Lissah Johnson ’15

She found chemistry with the University of Redlands

Lissah Johnson ’15 arrived at the University of Redlands in Fall 2013 and fell in love with its small campus and friendly, supportive community.

“Some of my fondest memories include sitting outside of my chemistry professors’ offices doing homework with my classmates and interacting with the professors,” says Johnson, who now works as a chemist for the California Department of Public Health in Richmond.

At Redlands, Johnson learned the theory of chemistry, experienced its practical application in the lab, and broadened her knowledge and skill through hands-on research.

Senior year, she participated in an interdisciplinary research project that encompassed environmental science and chemistry. Working with Rebecca Lyons, assistant professor of chemistry, and Wendy McIntyre, professor of environmental studies, Johnson studied phosphorus levels in water samples taken from lakes in the Eastern Sierra Nevadas. Phosphorus overload can contribute to algae bloom and other problems, she says.

The project allowed her to practice analytical and modeling skills, and to use GIS to help determine the source of the phosphorus—whether it arose from pesticide use or housing septic systems. Last December, she presented her research at the American Geophysical Union conference in San Francisco.

“It was an amazing opportunity,” Johnson says. “At other schools you are lucky to get undergraduate research experience. At Redlands, it’s required.”
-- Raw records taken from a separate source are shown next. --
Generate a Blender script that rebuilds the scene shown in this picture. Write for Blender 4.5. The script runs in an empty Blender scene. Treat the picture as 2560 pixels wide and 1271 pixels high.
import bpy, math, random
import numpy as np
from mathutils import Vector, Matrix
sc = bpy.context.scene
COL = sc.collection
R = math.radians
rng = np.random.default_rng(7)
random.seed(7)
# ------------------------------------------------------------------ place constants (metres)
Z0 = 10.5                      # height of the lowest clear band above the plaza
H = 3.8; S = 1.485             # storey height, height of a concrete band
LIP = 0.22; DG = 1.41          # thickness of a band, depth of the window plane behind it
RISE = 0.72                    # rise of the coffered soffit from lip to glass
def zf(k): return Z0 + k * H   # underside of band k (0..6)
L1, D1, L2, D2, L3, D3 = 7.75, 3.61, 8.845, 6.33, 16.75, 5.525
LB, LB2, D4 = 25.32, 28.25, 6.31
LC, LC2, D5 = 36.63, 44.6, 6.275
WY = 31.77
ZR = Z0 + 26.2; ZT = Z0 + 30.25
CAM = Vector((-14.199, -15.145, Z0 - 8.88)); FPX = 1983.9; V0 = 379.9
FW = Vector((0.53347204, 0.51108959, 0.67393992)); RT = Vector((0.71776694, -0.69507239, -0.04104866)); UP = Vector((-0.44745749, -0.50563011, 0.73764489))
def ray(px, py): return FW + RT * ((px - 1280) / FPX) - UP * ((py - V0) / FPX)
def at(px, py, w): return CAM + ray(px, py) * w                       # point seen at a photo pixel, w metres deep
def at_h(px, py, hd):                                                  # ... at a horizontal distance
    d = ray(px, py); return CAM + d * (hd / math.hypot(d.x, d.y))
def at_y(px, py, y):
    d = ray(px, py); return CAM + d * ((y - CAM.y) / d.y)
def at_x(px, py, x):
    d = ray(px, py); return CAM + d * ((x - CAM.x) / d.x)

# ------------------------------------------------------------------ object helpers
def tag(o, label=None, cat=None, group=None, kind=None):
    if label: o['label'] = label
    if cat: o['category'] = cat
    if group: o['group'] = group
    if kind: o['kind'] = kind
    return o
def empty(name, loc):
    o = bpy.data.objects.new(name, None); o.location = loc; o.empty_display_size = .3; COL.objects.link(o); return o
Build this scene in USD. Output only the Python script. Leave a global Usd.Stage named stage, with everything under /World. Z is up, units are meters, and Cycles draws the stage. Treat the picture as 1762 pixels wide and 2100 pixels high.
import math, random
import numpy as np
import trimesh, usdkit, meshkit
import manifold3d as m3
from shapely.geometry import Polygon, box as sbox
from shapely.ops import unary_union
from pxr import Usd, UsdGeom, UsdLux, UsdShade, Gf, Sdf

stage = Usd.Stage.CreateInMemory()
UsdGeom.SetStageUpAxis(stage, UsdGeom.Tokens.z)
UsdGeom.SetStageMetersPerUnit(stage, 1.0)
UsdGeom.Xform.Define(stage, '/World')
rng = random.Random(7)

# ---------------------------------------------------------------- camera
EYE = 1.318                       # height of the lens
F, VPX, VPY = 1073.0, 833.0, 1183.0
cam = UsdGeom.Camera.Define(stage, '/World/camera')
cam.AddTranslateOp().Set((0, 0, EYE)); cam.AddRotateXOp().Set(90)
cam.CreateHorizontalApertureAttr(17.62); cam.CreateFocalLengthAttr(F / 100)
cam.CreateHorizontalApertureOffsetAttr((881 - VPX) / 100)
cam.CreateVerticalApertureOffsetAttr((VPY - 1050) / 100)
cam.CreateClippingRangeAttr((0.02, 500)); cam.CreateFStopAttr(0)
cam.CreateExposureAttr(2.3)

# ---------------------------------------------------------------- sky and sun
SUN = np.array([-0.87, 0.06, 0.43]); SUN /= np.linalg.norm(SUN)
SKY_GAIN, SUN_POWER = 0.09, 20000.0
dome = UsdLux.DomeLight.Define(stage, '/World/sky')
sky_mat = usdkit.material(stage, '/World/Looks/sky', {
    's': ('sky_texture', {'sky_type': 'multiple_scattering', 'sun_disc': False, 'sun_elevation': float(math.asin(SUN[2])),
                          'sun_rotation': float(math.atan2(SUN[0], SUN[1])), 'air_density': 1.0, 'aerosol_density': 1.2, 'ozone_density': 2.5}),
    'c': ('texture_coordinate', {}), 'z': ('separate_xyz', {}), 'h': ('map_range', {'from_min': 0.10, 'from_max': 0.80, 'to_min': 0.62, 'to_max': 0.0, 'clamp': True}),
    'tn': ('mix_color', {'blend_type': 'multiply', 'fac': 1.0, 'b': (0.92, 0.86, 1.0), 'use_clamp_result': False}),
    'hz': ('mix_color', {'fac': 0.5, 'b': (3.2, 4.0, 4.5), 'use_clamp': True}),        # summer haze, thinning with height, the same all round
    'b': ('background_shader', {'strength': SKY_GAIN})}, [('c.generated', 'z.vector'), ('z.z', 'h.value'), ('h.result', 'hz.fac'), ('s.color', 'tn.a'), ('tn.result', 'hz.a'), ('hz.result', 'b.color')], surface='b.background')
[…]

While her classes and research prepared her for her chemistry career, Johnson was also urged to think about her social responsibility and how she fit into the world.
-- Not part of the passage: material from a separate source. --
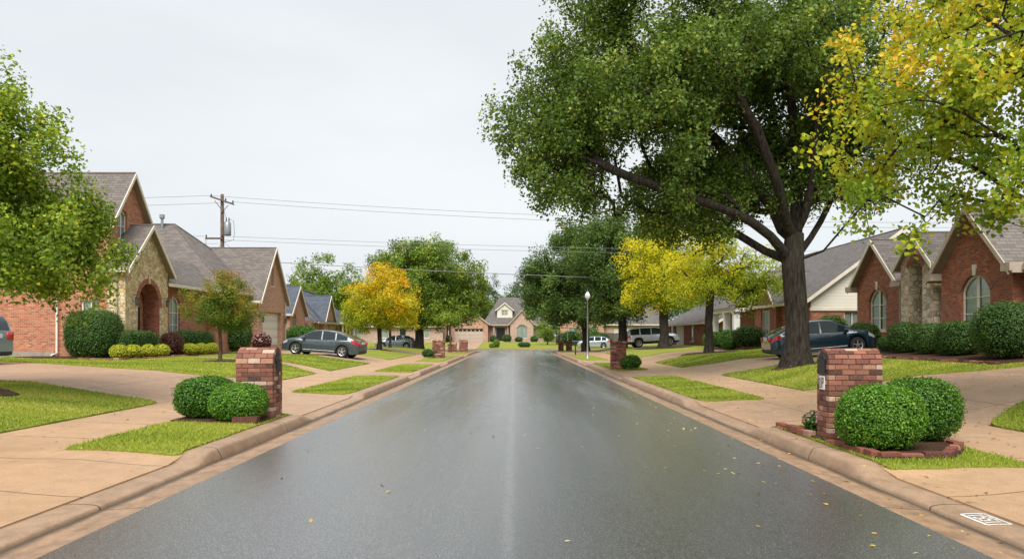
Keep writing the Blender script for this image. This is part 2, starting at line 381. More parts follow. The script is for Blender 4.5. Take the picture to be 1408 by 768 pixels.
# asphalt
def asphalt():
    n = NT('wet_asphalt'); o = n.coord('Object'); s = n.sep(o)
    c = (.040, .042, .046)
    st = n.mapped(o, (1.2, .06, 1)); streak = n.noise(st, 1.6, 5, .6)
    col = n.mix(n.ramp(streak, [(.35, 0.), (.65, 1.)]), sc_(c, .72), sc_(c, 1.25))
    agg = n.noise(o, 70, 4, .8)
    col = n.mix(n.ramp(agg, [(.40, 0.), (.62, 1.)]), n.mix(.75, col, (.008, .008, .009)), n.mix(.3, col, (.16, .16, .165)))
    spk = n.n('ShaderNodeTexVoronoi', feature='F1'); n.l(o, spk.inputs['Vector']); spk.inputs['Scale'].default_value = 55
    col = n.mix(n.ramp(spk.outputs['Distance'], [(.0, 1.), (.36, 0.)]), col, (.42, .42, .43))
    # seam between the two lanes of paving: a pale, dry, slightly wandering line
    wob = n.math('MULTIPLY', n.math('SUBTRACT', n.noise(n.mapped(o, (0, .35, 0)), 1, 3), .5), .10)
    d = n.math('ABSOLUTE', n.math('ADD', n.math('ADD', s[0], .06), wob))
    seam = n.ramp(d, [(0, 1.), (.03, .75), (.055, 0.)])
    seam = n.math('MULTIPLY', seam, n.ramp(n.noise(o, 9, 4, .7), [(.35, .1), (.6, 1.)]))
    side = n.ramp(d, [(.05, 0.), (.1, 1.), (.22, .8), (.42, 0.)])
    col = n.mix(n.math('MULTIPLY', seam, .5), col, (.17, .17, .18))
    col = n.mix(n.math('MULTIPLY', side, .5), col, (.03, .03, .032))
    # a few sealed cracks further off
    cr = n.n('ShaderNodeTexVoronoi', feature='DISTANCE_TO_EDGE'); n.l(n.mix(.3, n.mapped(o, (.10, .16, 1)), n.noise(o, .6, 4, .6, 'Color'), 'ADD'), cr.inputs['Vector']); cr.inputs['Scale'].default_value = 1.0
    crf = n.math('MULTIPLY', n.ramp(cr.outputs['Distance'], [(0, 1.), (.004, 1.), (.009, 0.)]), n.ramp(s[1], [(0, 0.), (1, 1.)]))
    crf = n.math('MULTIPLY', crf, n.math('GREATER_THAN', s[1], 13.0))
    col = n.mix(n.math('MULTIPLY', crf, .7), col, (.012, .012, .012))
    wet = n.noise(n.mapped(o, (.9, .07, 1)), 1, 5, .6)
    rough = n.ramp(wet, [(.3, .36), (.5, .42), (.7, .48)])
    rough = n.math('ADD', rough, n.math('MULTIPLY', n.ramp(streak, [(.4, 0.), (.7, 1.)]), .05))
    n.set(col=col, rough=rough, spec=1.0, coat=1.0); n.p.inputs['Coat IOR'].default_value = 1.6; n.l(n.ramp(wet, [(.32, .13), (.5, .20), (.68, .32)]), n.p.inputs['Coat Roughness'])
    n.bump(n.math('ADD', agg, n.math('MULTIPLY', n.noise(o, 160, 2), .5)), .22, .006)
    cb = n.n('ShaderNodeBump'); n.l(n.math('ADD', agg, n.noise(o, 30, 3, .8)), cb.inputs['Height']); cb.inputs['Strength'].default_value = .33; cb.inputs['Distance'].default_value = .006; n.l(cb.outputs[0], n.p.inputs['Coat Normal']); return n.m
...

“I found that Redlands develops the whole student—not just intellectually, but emotionally and spiritually as well. Students are encouraged to think beyond just themselves.”

Johnson took this philosophy to heart, combining her passion for science with her love of working with children. She volunteered at the Micah House after-school program, an experience she credits with cementing her belief in the importance of making science and education accessible to all children.
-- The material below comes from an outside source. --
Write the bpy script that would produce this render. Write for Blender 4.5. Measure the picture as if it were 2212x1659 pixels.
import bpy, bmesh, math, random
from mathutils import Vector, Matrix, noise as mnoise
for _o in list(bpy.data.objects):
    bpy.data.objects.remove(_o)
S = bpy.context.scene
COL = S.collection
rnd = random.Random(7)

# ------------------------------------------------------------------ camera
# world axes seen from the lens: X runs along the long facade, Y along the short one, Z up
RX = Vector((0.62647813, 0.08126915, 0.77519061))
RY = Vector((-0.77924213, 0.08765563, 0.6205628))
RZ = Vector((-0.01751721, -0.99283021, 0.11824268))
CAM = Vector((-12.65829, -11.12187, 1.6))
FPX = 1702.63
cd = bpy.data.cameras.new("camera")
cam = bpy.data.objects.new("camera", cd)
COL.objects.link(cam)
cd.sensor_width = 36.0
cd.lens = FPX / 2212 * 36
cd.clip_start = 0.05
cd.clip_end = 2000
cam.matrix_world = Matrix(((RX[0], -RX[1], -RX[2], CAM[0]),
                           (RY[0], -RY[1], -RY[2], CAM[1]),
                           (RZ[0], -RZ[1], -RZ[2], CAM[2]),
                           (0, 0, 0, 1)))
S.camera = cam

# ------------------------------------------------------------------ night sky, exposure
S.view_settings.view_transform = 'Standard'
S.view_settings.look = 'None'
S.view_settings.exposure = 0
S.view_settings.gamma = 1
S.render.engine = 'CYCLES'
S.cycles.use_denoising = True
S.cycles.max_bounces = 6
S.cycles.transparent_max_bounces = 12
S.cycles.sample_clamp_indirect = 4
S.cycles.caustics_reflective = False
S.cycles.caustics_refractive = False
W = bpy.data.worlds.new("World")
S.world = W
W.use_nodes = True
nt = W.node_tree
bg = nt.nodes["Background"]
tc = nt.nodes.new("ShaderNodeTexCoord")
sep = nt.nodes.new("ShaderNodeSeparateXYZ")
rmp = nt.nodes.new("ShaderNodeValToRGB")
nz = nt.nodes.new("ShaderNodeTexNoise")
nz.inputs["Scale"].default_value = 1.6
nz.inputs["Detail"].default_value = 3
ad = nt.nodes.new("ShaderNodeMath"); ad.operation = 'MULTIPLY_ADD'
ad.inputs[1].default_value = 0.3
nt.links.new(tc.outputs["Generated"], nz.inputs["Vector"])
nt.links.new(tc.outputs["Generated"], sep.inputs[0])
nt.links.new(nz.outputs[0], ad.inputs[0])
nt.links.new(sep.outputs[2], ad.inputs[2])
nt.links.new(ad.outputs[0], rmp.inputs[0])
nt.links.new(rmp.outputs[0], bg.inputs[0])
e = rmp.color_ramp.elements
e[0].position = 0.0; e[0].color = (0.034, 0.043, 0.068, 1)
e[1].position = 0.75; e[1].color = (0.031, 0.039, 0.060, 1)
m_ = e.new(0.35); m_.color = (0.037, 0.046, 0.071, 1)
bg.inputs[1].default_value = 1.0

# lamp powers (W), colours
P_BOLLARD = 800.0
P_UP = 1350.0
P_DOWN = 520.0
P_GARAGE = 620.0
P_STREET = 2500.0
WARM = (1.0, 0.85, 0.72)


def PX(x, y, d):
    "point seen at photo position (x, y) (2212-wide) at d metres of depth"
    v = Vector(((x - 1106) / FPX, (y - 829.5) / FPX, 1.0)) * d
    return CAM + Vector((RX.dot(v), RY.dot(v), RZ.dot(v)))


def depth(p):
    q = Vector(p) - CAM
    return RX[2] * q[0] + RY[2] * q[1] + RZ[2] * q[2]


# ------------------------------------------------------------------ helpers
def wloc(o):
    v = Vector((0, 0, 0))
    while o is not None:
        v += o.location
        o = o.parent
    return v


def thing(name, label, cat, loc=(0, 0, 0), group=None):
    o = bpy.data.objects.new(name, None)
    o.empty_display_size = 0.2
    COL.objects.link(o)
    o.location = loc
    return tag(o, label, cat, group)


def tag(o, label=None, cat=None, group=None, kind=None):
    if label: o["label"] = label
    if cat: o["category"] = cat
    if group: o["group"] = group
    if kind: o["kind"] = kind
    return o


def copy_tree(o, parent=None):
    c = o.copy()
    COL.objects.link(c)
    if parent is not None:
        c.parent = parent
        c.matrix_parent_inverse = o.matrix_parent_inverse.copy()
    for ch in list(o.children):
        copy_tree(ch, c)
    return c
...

Overall, her experience at Redlands supplied her with the critical thinking, public speaking and collaboration skills needed for success. It also gave her the confidence to grow, tackle new things, and participate in the larger community.

“Redlands helped me to be a more informed citizen, a good teammate, and a valuable asset to a company,” Johnson says.  “It also equipped me to contribute to important discussions happening in society.”